Remember the Milk (RTM) is basically a web based TODO list app. I
think RTM is much more complicated than it needs to be (it seems to
fall prey to the Getting Things Done over-complicated-lists craze),
but you can ignore three quarters of it, and it rocks. Again, the
data is backed up by them, they provide a decent web interface, and
it hooks nicely into Quicksilver (a desktop app for macs which is
magical), and more importantly for me, Todo on my phone. You need a
Pro account ($25/year) to sync.
The combination of good iphone interface, syncing, and web access
are very important for me. As I have now joined the
blackberry-wielding hordes who store their memories in their phone,
I need to make sure I can get those memories back if the phone goes
away, isn't working, or whatever. The web is pretty ubiquitous (and
if the web goes way for an extended time, I have much bigger
problems).
It bears mentioning that Remember the Milk has its own, free, iPhone
app which is quite good and you could probably go with just
that. The interactions with Todo (and actually, Things even more so)
just roll off my fingers faster, so I use it. If Things adds the
ability to sync with RTM I will reevaluate switching to it.

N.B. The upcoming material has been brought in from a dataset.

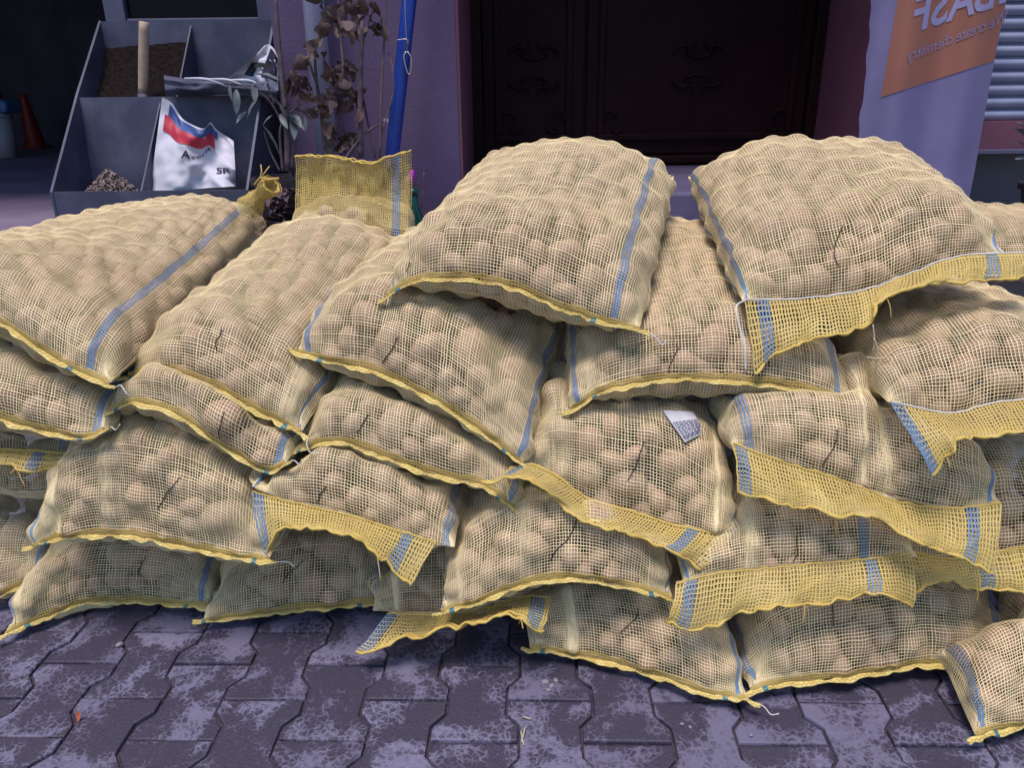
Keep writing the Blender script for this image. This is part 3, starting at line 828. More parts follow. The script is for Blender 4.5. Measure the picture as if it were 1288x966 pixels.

Remember the Milk has very nice integration with Google Calendar,
though setting it up when you use Google Calendar On Your Own Domain
(the premier edition setup I suggested) is not as smooth as it
should be, yet. It also has a decent (basically usable) plugin which
you can put in GMail, or a few other places.
IM and SMS
I lump these together, but they don't really belong together. I use
SMS, it is handy. Not much more to say. I
use Adium (on the mac) for IM,
and Meebo for ad hoc (ie,
someone else's computer) for IM over the web. I also use Meebo (via
the web!) for IM on my phone. Meebo's iphone client is better than
any of the regular iPhone IM apps I have tried. Both of these are
free (yea!).
A nice thing to note, part of the aforementioned google apps is
GTalk (Google's IM network, which is mostly compliant with a
standard for IM called XMPP). This means you have a GTalk account
with your email, which is handy. Making GTalk work with other XMPP
things is generaly more work than it is worth, though,
unfortunately.
In Conclusion
There are other things I use, but these really form the heart of my
externalized brain at this point. The key pinciples which drove the
setup were that I wanted everything to be internet accessible,
externally hosted (so I cannot forget to make backups), and play
well with the other pieces. I am very happy to pay for good service,
and in the case of Google Apps, am glad I can (as they sometimes
have "oops, we deleted your account" issues with the free ones
(google is not alone in this, yahoo, hotmail, and everyone else I
know of do this too with their free offerings at times).